Just days later, while attending a meeting about possible cuts to school nutritional programs, he offered to kick in $1,000 to help a particular program. So shocked were his fellows and Toronto taxpayers at the sight of a local politician offering to reach into his own pocket to pay for anything, they rose up as one to protest that this too must be dead-wrong.
(It reminded me of the time, years ago, when his brother was just a councillor and also got in trouble for not spending enough on his expenses. The nerve of those Ford bastards, not sucking the municipal tit for every last drop! That’s just wrong! But I digress.)
‘I have no particular fondness for gratuitous roughness in games, no time for bullies at all, and as a downtowner, I live surrounded by gay men, who, like most women, I adore as a group’

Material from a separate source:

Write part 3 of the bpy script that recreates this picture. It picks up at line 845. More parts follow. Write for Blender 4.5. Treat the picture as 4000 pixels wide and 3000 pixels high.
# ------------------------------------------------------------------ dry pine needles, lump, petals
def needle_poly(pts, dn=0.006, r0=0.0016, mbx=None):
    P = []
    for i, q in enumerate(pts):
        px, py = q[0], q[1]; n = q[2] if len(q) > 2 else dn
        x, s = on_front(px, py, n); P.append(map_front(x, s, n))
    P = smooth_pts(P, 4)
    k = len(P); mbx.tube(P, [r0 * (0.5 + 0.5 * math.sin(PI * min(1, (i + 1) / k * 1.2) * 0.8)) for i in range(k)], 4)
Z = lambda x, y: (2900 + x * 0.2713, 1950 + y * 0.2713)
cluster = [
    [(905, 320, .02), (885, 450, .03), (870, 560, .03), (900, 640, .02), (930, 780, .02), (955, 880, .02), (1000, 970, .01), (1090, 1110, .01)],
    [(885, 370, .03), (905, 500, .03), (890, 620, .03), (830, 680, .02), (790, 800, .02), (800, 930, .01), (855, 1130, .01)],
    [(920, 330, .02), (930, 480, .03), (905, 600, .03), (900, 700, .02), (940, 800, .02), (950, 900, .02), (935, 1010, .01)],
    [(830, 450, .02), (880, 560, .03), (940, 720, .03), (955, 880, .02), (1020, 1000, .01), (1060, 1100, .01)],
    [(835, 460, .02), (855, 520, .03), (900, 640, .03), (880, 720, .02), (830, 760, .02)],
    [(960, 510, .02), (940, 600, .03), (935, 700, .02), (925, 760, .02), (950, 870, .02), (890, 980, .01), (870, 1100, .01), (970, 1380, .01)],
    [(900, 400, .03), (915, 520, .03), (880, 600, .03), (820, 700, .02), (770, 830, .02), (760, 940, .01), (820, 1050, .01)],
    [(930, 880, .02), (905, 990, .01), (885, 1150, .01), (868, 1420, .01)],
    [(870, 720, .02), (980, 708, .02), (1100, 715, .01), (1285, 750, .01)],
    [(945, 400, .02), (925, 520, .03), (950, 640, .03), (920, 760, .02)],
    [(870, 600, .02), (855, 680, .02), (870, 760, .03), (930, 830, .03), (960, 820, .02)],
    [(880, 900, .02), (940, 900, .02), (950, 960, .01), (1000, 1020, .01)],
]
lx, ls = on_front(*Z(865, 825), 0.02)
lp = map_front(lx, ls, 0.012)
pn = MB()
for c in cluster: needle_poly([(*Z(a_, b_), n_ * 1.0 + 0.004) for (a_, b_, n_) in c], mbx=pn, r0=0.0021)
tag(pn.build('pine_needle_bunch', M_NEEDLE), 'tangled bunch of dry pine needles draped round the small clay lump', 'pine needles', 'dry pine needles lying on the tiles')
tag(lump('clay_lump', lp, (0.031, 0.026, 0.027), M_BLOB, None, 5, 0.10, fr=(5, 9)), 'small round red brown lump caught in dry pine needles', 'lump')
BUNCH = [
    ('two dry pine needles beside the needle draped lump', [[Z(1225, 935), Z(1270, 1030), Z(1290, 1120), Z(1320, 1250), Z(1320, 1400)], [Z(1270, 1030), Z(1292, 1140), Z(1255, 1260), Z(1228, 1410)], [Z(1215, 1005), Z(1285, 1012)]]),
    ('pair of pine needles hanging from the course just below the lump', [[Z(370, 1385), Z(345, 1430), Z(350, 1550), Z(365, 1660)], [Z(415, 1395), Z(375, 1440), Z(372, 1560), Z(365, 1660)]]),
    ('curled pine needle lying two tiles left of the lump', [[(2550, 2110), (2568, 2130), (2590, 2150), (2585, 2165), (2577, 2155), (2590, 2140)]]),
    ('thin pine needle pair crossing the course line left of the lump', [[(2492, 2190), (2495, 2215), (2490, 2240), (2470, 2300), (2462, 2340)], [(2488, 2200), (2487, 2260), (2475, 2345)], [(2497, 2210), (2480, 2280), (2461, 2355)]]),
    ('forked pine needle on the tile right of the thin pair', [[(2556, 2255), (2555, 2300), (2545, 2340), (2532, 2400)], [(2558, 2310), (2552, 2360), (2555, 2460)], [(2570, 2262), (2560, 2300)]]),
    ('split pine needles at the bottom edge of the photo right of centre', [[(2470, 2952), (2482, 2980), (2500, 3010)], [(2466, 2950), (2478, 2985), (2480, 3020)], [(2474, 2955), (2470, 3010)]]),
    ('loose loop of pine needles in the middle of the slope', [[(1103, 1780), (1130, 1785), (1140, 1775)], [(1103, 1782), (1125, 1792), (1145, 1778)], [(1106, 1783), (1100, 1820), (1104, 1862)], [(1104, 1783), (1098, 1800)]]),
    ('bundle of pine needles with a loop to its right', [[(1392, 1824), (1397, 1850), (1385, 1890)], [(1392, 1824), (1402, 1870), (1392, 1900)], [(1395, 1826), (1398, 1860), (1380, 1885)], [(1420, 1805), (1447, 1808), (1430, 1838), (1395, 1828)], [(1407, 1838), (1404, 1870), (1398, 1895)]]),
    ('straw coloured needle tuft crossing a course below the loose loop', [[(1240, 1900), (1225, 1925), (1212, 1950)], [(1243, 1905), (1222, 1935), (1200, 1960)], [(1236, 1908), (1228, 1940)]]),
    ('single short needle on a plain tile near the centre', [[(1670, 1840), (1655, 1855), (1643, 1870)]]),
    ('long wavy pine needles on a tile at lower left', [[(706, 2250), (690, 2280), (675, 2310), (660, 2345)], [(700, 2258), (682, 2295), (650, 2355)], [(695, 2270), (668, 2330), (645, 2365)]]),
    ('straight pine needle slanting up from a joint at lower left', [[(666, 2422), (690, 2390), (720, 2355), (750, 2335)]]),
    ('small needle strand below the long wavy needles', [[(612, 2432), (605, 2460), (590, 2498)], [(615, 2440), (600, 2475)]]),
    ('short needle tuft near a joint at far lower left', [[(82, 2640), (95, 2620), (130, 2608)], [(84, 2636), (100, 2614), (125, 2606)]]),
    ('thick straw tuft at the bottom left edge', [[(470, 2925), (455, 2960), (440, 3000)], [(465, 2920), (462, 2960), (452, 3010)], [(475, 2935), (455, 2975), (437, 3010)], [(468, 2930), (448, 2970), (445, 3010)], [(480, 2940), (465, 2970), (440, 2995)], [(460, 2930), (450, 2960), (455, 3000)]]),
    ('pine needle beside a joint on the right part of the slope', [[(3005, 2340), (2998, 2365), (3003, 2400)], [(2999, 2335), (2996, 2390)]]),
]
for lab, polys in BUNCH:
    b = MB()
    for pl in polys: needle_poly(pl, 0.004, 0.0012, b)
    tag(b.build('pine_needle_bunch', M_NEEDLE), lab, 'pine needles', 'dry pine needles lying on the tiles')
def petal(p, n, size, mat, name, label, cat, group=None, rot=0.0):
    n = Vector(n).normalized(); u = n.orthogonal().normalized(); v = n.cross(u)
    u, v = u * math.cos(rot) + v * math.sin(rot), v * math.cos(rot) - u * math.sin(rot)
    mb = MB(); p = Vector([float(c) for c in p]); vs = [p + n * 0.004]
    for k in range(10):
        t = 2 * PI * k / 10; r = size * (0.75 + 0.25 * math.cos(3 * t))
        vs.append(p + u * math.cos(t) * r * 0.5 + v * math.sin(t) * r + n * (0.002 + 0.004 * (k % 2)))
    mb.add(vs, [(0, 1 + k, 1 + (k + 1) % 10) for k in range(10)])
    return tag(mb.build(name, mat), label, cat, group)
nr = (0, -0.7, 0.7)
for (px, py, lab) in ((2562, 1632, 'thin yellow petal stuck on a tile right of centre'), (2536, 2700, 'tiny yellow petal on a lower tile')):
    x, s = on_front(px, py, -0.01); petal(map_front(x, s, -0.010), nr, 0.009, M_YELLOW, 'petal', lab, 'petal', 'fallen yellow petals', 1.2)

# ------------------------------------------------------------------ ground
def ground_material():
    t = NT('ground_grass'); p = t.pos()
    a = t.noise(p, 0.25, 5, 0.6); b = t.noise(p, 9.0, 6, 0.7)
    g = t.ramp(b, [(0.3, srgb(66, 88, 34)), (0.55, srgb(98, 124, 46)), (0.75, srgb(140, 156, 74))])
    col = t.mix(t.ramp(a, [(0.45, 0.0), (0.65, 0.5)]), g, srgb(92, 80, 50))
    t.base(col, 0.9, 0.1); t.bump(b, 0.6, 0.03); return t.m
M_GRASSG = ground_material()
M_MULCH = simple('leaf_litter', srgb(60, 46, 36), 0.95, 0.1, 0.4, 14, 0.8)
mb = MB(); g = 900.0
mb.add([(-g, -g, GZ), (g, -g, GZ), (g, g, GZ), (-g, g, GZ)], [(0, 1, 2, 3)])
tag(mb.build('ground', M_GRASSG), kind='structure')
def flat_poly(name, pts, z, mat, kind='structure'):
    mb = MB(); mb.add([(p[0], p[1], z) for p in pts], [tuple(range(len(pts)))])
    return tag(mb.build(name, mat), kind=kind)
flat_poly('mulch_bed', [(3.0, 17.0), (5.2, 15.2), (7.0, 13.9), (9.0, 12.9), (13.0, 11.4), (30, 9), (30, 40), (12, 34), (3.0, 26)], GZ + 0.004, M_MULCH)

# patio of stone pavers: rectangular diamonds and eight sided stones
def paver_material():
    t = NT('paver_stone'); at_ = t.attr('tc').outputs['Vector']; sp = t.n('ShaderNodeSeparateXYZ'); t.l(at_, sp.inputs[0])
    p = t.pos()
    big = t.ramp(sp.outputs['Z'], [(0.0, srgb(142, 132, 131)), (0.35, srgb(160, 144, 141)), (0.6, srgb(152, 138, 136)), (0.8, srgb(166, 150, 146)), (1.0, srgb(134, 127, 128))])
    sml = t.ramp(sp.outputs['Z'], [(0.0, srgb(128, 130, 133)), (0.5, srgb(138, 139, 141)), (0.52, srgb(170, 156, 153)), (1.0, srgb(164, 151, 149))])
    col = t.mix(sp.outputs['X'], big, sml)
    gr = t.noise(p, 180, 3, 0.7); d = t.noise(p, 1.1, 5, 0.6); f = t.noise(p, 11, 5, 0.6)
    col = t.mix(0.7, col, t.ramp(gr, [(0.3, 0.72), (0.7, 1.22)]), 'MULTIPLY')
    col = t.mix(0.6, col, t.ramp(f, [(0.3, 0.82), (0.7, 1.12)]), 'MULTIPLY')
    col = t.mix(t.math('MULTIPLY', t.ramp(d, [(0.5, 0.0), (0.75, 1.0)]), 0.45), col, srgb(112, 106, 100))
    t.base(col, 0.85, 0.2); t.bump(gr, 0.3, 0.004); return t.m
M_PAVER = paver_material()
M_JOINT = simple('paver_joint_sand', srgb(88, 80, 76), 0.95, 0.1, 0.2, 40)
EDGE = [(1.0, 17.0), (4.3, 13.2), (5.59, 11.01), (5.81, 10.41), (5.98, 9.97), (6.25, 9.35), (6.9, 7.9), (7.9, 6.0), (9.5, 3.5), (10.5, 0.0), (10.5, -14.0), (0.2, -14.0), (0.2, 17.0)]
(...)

I think that part of the reason it’s a bad time to be Doug or Rob Ford or anyone like them is that they are too big, too pink, too football-y, and therefore too potentially violent and too-old school manly for a lot of city folk.
Toronto likes its men delicate, slender and arch, not sportif unless le sport in question is maybe badminton, and if those little boys I saw on Yonge Street are any indication, Toronto is even now about to achieve perfection in this coming generation.
Do not mistake this as a plea for head-banging in sport, a defence of bullies, or a veiled anti-gay message. I have no particular fondness for gratuitous roughness in games, no time for bullies at all, and as a downtowner, I live surrounded by gay men, who, like most women, I adore as a group.
But holy smokes, I am wearying of the male as delicate creature. I am wearying of men who are so frequently in touch with their feminine side they, not to mention me, have lost sight of the masculine one. I’m just plain sick of hugs, giving and getting, from just about anyone, but particularly man-to-man hugs.
And the novelty of being the toughest guy in the room – and by this I mean me – is getting really old.
In aid of all that, let me offer a few reminders of the way it was once upon a time and really always should be.
I remain convinced that the best way to stop a bully is not to go mewling to the teacher, who will only call the victim’s mummy, or to your own mummy, who will only call the teacher. The best way is to take the bully out for a short pounding after school – and may I make it plain, please, that I don’t mean the victims should do this, but rather others. The onus for stopping bullies lies not with the people being bullied, but with those who see it happen.
This has been true for centuries, and it is still true, and it works equally well in the locker room, the office, a bar, and on the factory floor or street.
It is possible to be a gentle and kind man without speaking in a soft, sibilant voice that makes all sentences sound to my ear as though they were composed entirely of Ss.
Glasses should be worn only by people who can’t see, not as props.
Gay, as I’ve mentioned, is entirely fine. Fey is a pain in the arse.
I know men have feelings too. I just don’t need to know much more than that. On any list of The 25 Things Every Man And Boy Should Know How To Do, hugging is not one of them. Killing bugs is. Whacking bullies is. Kissing is. Farting on cue is. Making the sound of a train in a tunnel is. Shooting a puck is. Hugging is not.
Feel free to give this to your male children. You’re entirely welcome.